● **Scene modeling code data**:
-------

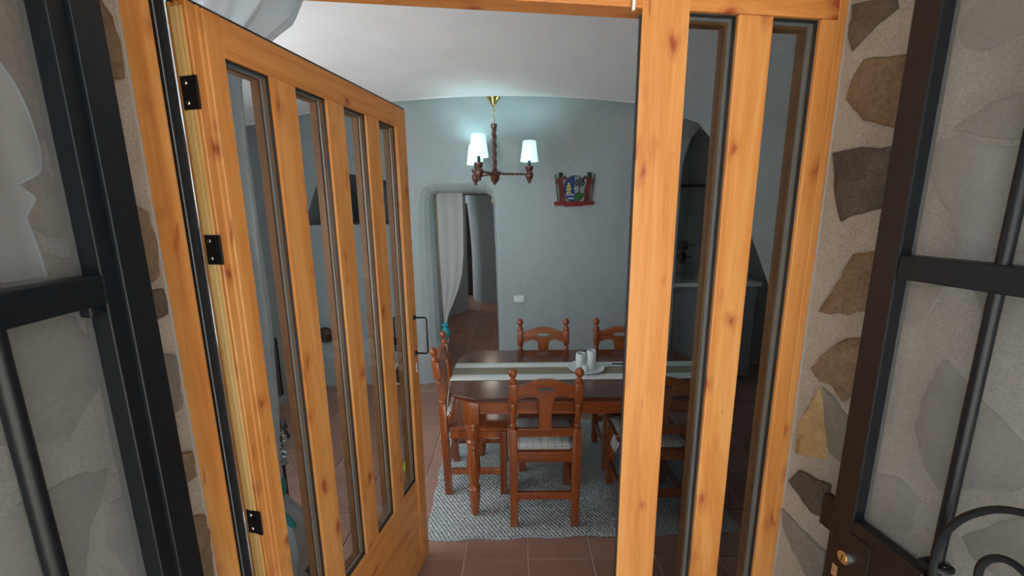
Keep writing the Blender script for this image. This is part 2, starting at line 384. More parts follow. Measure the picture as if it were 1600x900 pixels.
st(B().box(-2.3, .1, 9.0, 9.1, 0, 2.4).done('wall_passage_far', 'plaster'))
st(B().box(-2.3, .75, 3.80+.42, 9.1, 2.38, 2.42).done('trim_2', 'ceiling_plaster'))
cb = thing('tall_cabinet', (-1.05, 8.3, 0), 0, 'dark brown tall cabinet far down the passage behind the curtained doorway', 'cabinet')
B().box(-.4, .4, -.2, .2, 0, 1.85, .01).done('body', 'dark_brown', cb)
for x in (-.2, .2):
    d = B().box(x-.18, x+.18, -.222, -.2, .05, 1.8, .006).done('door', 'dark_brown', cb)
    B().lathe([(.001, -.245), (.012, -.24), (.012, -.222)], (x*.2, 0, .95), 10, 'Y').done('knob', 'brass', d)
# kitchen beyond the arch
b = B(); b.box(1.49, 3.2, 4.3, 4.4, 0, 2.5); b.box(3.15, 3.25, 1.2, 4.4, 0, 2.5); b.box(1.49, 3.2, 1.1, 1.2, 0, 2.5)
b.box(1.49, 1.5, 3.66, 4.3, 0, 2.5); b.box(1.49, 1.5, 1.15, 1.5, 0, 2.5); b.box(1.27, 1.5, 1.15, 4.3, 2.5, 2.55)
st(b.done('wall_kitchen', 'plaster')); st(B().box(1.45, 3.25, 1.1, 4.4, 2.48, 2.55).done('trim_3', 'ceiling_plaster'))

# ------------------------------------------------------------ floor of terracotta tiles
fl = B().box(-2.3, 3.3, .55, 9.2, -.06, -.007).done('floor', 'grout'); st(fl)
T = .317; tb = B().box(-T/2+.005, T/2-.005, -T/2+.005, T/2-.005, -.012, 0, .0025)
tile0 = tb.done('tile', 'terracotta', fl); tile0.location = (.066-.5*T+T*.0, 1.7099-.5*T, 0)
cnt = 0
for j in range(-2, 13):
    for i in range(-6, 5):
        x = .066+(i-.5)*T; y = 1.7099+(j-.5)*T
        if y < 1.02 + .13*(x+.6) or x < XL+.05: continue
        if j > 7 and not (-1.6 < x < .2): continue
        if (i, j) == (0, 0): continue
        c = tile0.copy(); C.objects.link(c); c.location = (x+random.uniform(-.0012, .0012), y+random.uniform(-.0012, .0012), random.uniform(-.0012, .0008)); c.rotation_euler = (0, 0, random.choice((0, PI/2, PI)))
        cnt += 1
tb = B()   # the deep passage and kitchen floors recede too far to pick tiles apart
for j in range(13, 24):
    for i in range(-4, 3):
        x = .066+(i-.5)*T; y = 1.7099+(j-.5)*T; tb.box(x-T/2+.005, x+T/2-.005, y-T/2+.005, y+T/2-.005, -.012, 0)
for j in range(-1, 9):
    for i in range(5, 11):
        x = .066+(i-.5)*T; y = 1.7099+(j-.5)*T; tb.box(x-T/2+.005, x+T/2-.005, y-T/2+.005, y+T/2-.005, -.012, 0)
o = tb.done('tile_field', 'terracotta', fl); o['kind'] = 'stuff'

# ------------------------------------------------------------ stone reveals beside the door
def reveal(side):
    P0, s = (R0, -1) if side == 'R' else (L0, 1)
    def at(a, z, off): return P0 + RD*a + FD*(s*off) + Vector((0, 0, z))
    z0, z1 = -.02, 2.4
    def g(u, v):
        a = .9*u; z = z0+(z1-z0)*v
        d = .007*noise.noise(Vector((a*9, z*9, 3)))+.004*noise.noise(Vector((a*31, z*31, 9)))
        return tuple(at(a, z, d*(min(1, u*12))))
    w = st(B().grid(g, 60, 150).done('wall_reveal_'+('right' if side == 'R' else 'left'), 'mortar', smooth=True))
    return w, at
STN = {'R': [
 ('stone_dark', [(0.012, 2.124), (0.054, 2.114), (0.102, 2.098), (0.108, 2.076), (0.069, 2.061), (0.026, 2.029), (0.014, 2.058)]),
 ('stone_dark', [(0.006, 2.177), (0.069, 2.152), (0.049, 2.134), (0.01, 2.138)]),
 ('stone_brown', [(0.055, 2.004), (0.099, 1.991), (0.170, 1.972), (0.173, 1.845), (0.137, 1.852), (0.075, 1.879), (0.028, 1.932), (0.037, 1.975)]),
 ('stone_dark', [(0.012, 1.821), (0.052, 1.825), (0.139, 1.816), (0.146, 1.698), (0.102, 1.688), (0.054, 1.671), (0.03, 1.735)]),
 ('stone_brown', [(0.095, 1.599), (0.157, 1.615), (0.163, 1.495), (0.101, 1.465), (0.033, 1.455), (0.058, 1.51)]),
 ('stone_brown', [(0.076, 1.377), (0.109, 1.414), (0.164, 1.428), (0.156, 1.321), (0.124, 1.268), (0.091, 1.296), (0.062, 1.29), (0.03, 1.311)]),
 ('stone_ochre', [(0.061, 1.273), (0.092, 1.233), (0.105, 1.167), (0.106, 1.112), (0.076, 1.096), (0.022, 1.073), (0.02, 1.15)]),
 ('stone_grey', [(0.072, 1.279), (0.123, 1.248), (0.150, 1.229), (0.150, 1.126), (0.113, 1.13)]),
 ('stone_dark', [(0.011, 0.983), (0.038, 1.034), (0.125, 1.058), (0.122, 0.967), (0.088, 0.954), (0.047, 0.972)]),
 ('stone_grey', [(0.004, 0.894), (0.083, 0.89), (0.135, 0.886), (0.139, 0.799), (0.1, 0.777), (0.052, 0.807), (0.015, 0.853)]),
 ('stone_pale', [(0.218, 1.996), (0.232, 2.019), (0.248, 2.044), (0.321, 2.033), (0.36, 1.98), (0.296, 1.955), (0.263, 1.946), (0.235, 1.962)]),
 ('stone_pale', [(0.236, 1.829), (0.284, 1.863), (0.344, 1.869), (0.371, 1.789), (0.301, 1.806)]),
 ('stone_pale', [(0.214, 1.807), (0.248, 1.820), (0.302, 1.795), (0.375, 1.770), (0.385, 1.627), (0.315, 1.62), (0.278, 1.632), (0.265, 1.681), (0.231, 1.726), (0.213, 1.766)]),
 ('stone_grey', [(0.291, 1.433), (0.345, 1.387), (0.373, 1.367), (0.426, 1.332), (0.438, 1.285), (0.39, 1.242), (0.322, 1.194), (0.293, 1.223), (0.268, 1.281), (0.270, 1.353)]),
 ('stone_grey', [(0.365, 1.135), (0.402, 1.193), (0.448, 1.244), (0.471, 1.148), (0.417, 1.107), (0.383, 1.11)]),
 ('stone_pale', [(0.203, 1.553), (0.271, 1.562), (0.256, 1.507), (0.24, 1.476), (0.208, 1.482)]),
 ('stone_pale', [(0.301, 1.575), (0.392, 1.579), (0.40, 1.527), (0.364, 1.514), (0.331, 1.521)]),
 ('stone_pale', [(0.206, 1.143), (0.256, 1.173), (0.303, 1.152), (0.299, 1.079), (0.255, 1.055), (0.203, 1.039), (0.192, 1.103)]),
 ('stone_pale', [(0.184, 1.398), (0.217, 1.363), (0.235, 1.28), (0.203, 1.261), (0.189, 1.326)])],
 'L': [
 ('stone_brown', [(0.211, 1.975), (0.185, 1.987), (0.17, 1.932), (0.168, 1.877), (0.17, 1.814), (0.209, 1.795), (0.224, 1.851), (0.238, 1.89)]),
 ('stone_brown', [(0.064, 2.064), (0.028, 2.028), (0.02, 1.974), (0.024, 1.930), (0.054, 1.92), (0.064, 1.994)]),
 ('stone_brown', [(0.237, 1.742), (0.197, 1.76), (0.178, 1.733), (0.179, 1.666), (0.214, 1.669), (0.243, 1.691)]),
 ('stone_brown', [(0.221, 1.648), (0.181, 1.636), (0.183, 1.603), (0.224, 1.606)]),
 ('stone_grey', [(0.32, 1.574), (0.25, 1.565), (0.2, 1.551), (0.179, 1.478), (0.193, 1.428), (0.231, 1.397), (0.255, 1.379), (0.301, 1.407), (0.35, 1.427)]),
 ('stone_grey', [(0.30, 1.329), (0.253, 1.323), (0.203, 1.301), (0.231, 1.257), (0.256, 1.234), (0.278, 1.171), (0.327, 1.203), (0.371, 1.263), (0.354, 1.312), (0.329, 1.336)]),
 ('stone_grey', [(0.206, 1.242), (0.153, 1.232), (0.144, 1.147), (0.159, 1.042), (0.214, 1.102), (0.233, 1.18)]),
 ('stone_brown', [(0.064, 1.729), (0.022, 1.705), (0.012, 1.646), (0.021, 1.583), (0.066, 1.573), (0.070, 1.638)]),
 ('stone_dark', [(0.066, 1.562), (0.018, 1.559), (0.015, 1.507), (0.065, 1.503)]),
 ('stone_grey', [(0.062, 1.437), (0.018, 1.425), (0.022, 1.315), (0.067, 1.309), (0.069, 1.381)]),
 ('stone_brown', [(0.057, 1.232), (0.018, 1.213), (0.022, 1.155), (0.057, 1.160)]),
 ('stone_brown', [(0.05, 1.084), (0.010, 1.055), (0.009, 0.954), (0.02, 0.89), (0.058, 0.909)]),
 ('stone_brown', [(0.125, 2.042), (0.074, 2.041), (0.074, 1.976), (0.076, 1.909), (0.102, 1.909), (0.128, 1.97)]),
 ('stone_grey', [(0.158, 1.798), (0.112, 1.794), (0.100, 1.736), (0.13, 1.695), (0.163, 1.723)])]}
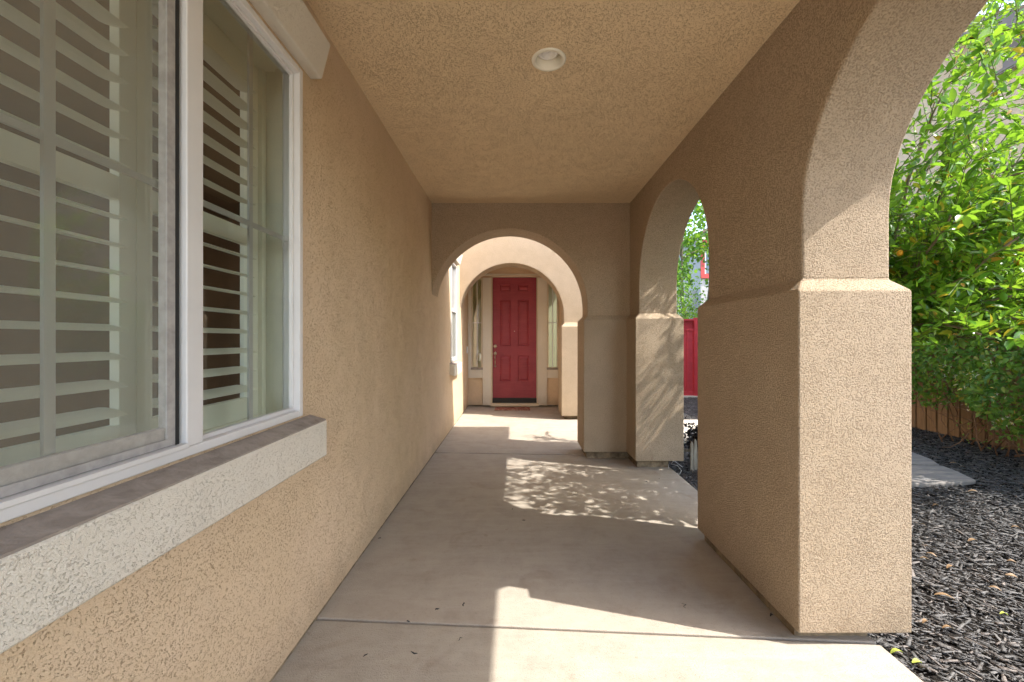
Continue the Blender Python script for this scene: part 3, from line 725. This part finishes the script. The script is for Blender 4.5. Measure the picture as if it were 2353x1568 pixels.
sm.build('stem', M['vinestem'], vine, smooth=True)['kind'] = 'stuff'
# thin curtain of low sprigs in front of the fence
P = []
for k in range(900):
    y = random.uniform(2.0, 5.3); P.append((random.uniform(5.7, 6.2), y, random.uniform(.02, .75)))
P = np.array(P); n = len(P); L = rng.uniform(.025, .05, n)
V, T_, Q_ = leaves(P, unit(n), unit(n)*.5+np.array([-.7, 0, .5]), L, L*.55, .1, .15); np_mesh('low_foliage', V, T_, Q_, M['vineleaf'], vine)

def tree(name, base, h, crown_c, crown_r, nleaf, label, leafsize, stems=5, mat='treeleaf', gap=.1):
    t_ = empty(name, base, label, 'tree'); b = MB(); ends = []
    base = Vector(base); cc = Vector(crown_c)
    for k in range(stems):
        a = 2*math.pi*k/stems+random.uniform(-.3, .3); p = base+Vector((math.cos(a)*.06, math.sin(a)*.06, 0)); d = Vector((math.cos(a)*.32, math.sin(a)*.32, 1)).normalized(); pts = [p.copy()]
        for q in range(7): d = (d+Vector((random.uniform(-.12, .12), random.uniform(-.12, .12), .03))).normalized(); p = p+d*h/7; pts.append(p.copy())
        b.tube(pts, [.075*(1-.11*i) for i in range(8)], 7); ends += pts[5:]
        for q in range(5, 8):
            for _ in range(3):
                dd = (d+Vector(unit(1)[0])*.9).normalized(); e = pts[q]+dd*random.uniform(.3, .8); b.tube([pts[q], (pts[q]+e)/2+Vector((0, 0, .03)), e], [.018, .011, .005], 5); ends.append(e)
    b.build('trunk', M['bark'], t_, smooth=True)
    cl = []
    for _ in range(max(30, nleaf//55)):
        u = Vector(unit(1)[0])*(random.random()**.4); cl.append(cc+Vector((u.x*crown_r[0], u.y*crown_r[1], u.z*crown_r[2])))
    cl += ends; cl = np.array([tuple(c) for c in cl]); P = cl[rng.integers(0, len(cl), nleaf)]+rng.normal(size=(nleaf, 3))*gap
    n = nleaf; L = rng.uniform(.7, 1.2, n)*leafsize; V, T_, Q_ = leaves(P, unit(n)+np.array([0, 0, -.3]), unit(n)*.8+np.array([.2, -.3, .6]), L, L*.85, .1, .1)
    np_mesh('crown', V, T_, Q_, M[mat], t_)
tree('garden_tree', (5.65, 12.6, -.1), 4.6, (5.2, 12.6, 5.3), (1.7, 1.2, 1.6), 5200, 'multi-stemmed leafy tree with pale bark behind the red fence', .12, 6, gap=.15)
def bush(c, r, n, label, ls=.06, mat='bushleaf'):
    o_ = empty('shrub', (c[0], c[1], -.1), label, 'shrub'); u = unit(n)*(rng.random((n, 1))**.35)*np.array(r)*(1+.25*np.sin(rng.random((n, 1))*20)); P = np.array(c)+u
    L = rng.uniform(.7, 1.3, n)*ls; V, T_, Q_ = leaves(P, unit(n), unit(n)*.7+np.array([0, -.3, .6]), L, L*.6); np_mesh('foliage', V, T_, Q_, M[mat], o_)
    b = MB(); 
    for k in range(6): b.tube([(c[0], c[1], -.1), (c[0]+random.uniform(-.2, .2), c[1], c[2]*.5), (c[0]+random.uniform(-.5, .5)*r[0], c[1]+random.uniform(-.4, .4)*r[1], c[2]+r[2]*.3)], [.025, .015, .006], 5)
    b.build('stem', M['bark'], o_)
bush((4.5, 10.8, 1.55), (1.1, .55, .75), 3000, 'bright yellow-green shrub rising just above the red fence')

bush((4.35, 11.3, 2.2), (.85, .5, 1.3), 2600, 'taller mid-green shrub left of the multi-stemmed tree', .08, 'treeleaf')
# black bark mulch, loose chips
def chips():
    n = 120000
    Y = 1.0+9*rng.random(n)**2.2; X = rng.uniform(1.55, 6.35, n)
    keep = ~((X < 4.35) & (Y > 5.45) & (Y < 6.93)) & ~((X < 1.62) & (Y > 1.0)) & ~((X > 3.0) & (Y > 3.86) & (Y < 5.08) & (X < 4.44+(Y-3.9)*.36))
    keep &= (X > .6*Y) | ((X < .50*Y) & (X > .36*Y))
    X = X[keep]; Y = Y[keep]
    Y2 = rng.uniform(6.95, 9.68, 9000); X2 = Y2*rng.uniform(.37, .50, 9000); Y3 = rng.uniform(3.0, 5.4, 5000); X3 = 1.63+rng.random(5000)*(.5*Y3-1.63+.25)
    X = np.concatenate([X, X2, X3]); Y = np.concatenate([Y, Y2, Y3]); n = len(X)
    # extra density close to the camera
    L = np.clip(.010+rng.exponential(.020, n), .010, .10); Wd = np.clip(L*rng.uniform(.14, .42, n), .003, .020); H = rng.uniform(.002, .006, n)
    a = rng.normal(.35, .75, n); tilt = rng.normal(0, .16, n)
    Z = -.072+rng.random(n)*.028
    d = np.stack([np.cos(a)*np.cos(tilt), -np.sin(a)*np.cos(tilt), np.sin(tilt)], 1); s_ = np.cross(d, np.array([0, 0, 1.])+rng.normal(size=(n, 3))*.25); s_ /= np.linalg.norm(s_, axis=1, keepdims=True); u = np.cross(s_, d)
    P = np.stack([X, Y, Z], 1); pts = []
    for (i, j, k) in ((-1, -1, -1), (1, -.4, -1), (.9, .5, -1), (-.9, 1, -1), (-1, -.8, 1), (.85, -.3, 1), (.8, .4, 1), (-.8, .8, 1)):
        jit = 1+.25*rng.standard_normal((n, 1)); pts.append(P+d*(i*L/2)[:, None]+s_*(j*Wd/2)[:, None]*jit+u*(k*H/2)[:, None])
    V = np.stack(pts, 1).reshape(-1, 3); idx = np.arange(n)*8
    Q = np.concatenate([np.stack([idx+a_ for a_ in q], 1) for q in ((0, 3, 2, 1), (4, 5, 6, 7), (0, 1, 5, 4), (1, 2, 6, 5), (2, 3, 7, 6), (3, 0, 4, 7))])
    o = np_mesh('mulch', V, np.zeros((0, 3), int), Q, M['chip'], None, False)
    tag(o, 'black shredded bark mulch covering the side bed', 'mulch', kind='stuff')
chips()

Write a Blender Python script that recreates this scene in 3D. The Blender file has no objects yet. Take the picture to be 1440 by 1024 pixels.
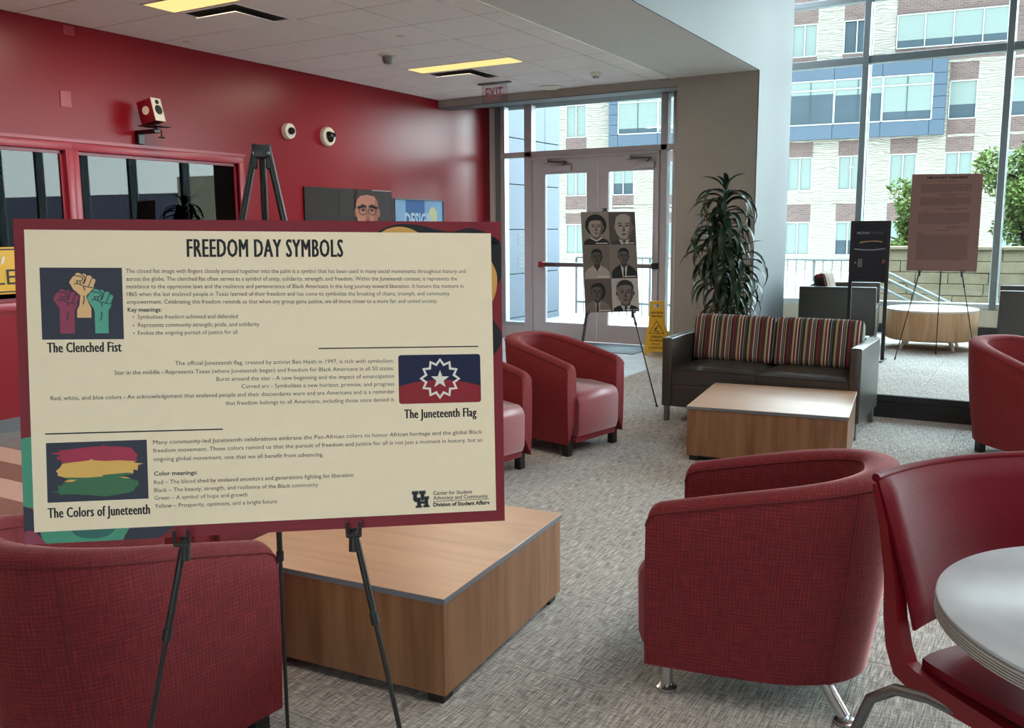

-------

● **What to do**: Transcribe, word for word, every line from the line with "Continue the Blender" to the line with "Q_, M['vineleaf'], vine)", inclusive, and output nothing else.

● **Expected answer**:
Continue the Blender Python script for this scene: part 3, from line 725. This part finishes the script. The script is for Blender 4.5. Measure the picture as if it were 2353x1568 pixels.
sm.build('stem', M['vinestem'], vine, smooth=True)['kind'] = 'stuff'
# thin curtain of low sprigs in front of the fence
P = []
for k in range(900):
    y = random.uniform(2.0, 5.3); P.append((random.uniform(5.7, 6.2), y, random.uniform(.02, .75)))
P = np.array(P); n = len(P); L = rng.uniform(.025, .05, n)
V, T_, Q_ = leaves(P, unit(n), unit(n)*.5+np.array([-.7, 0, .5]), L, L*.55, .1, .15); np_mesh('low_foliage', V, T_, Q_, M['vineleaf'], vine)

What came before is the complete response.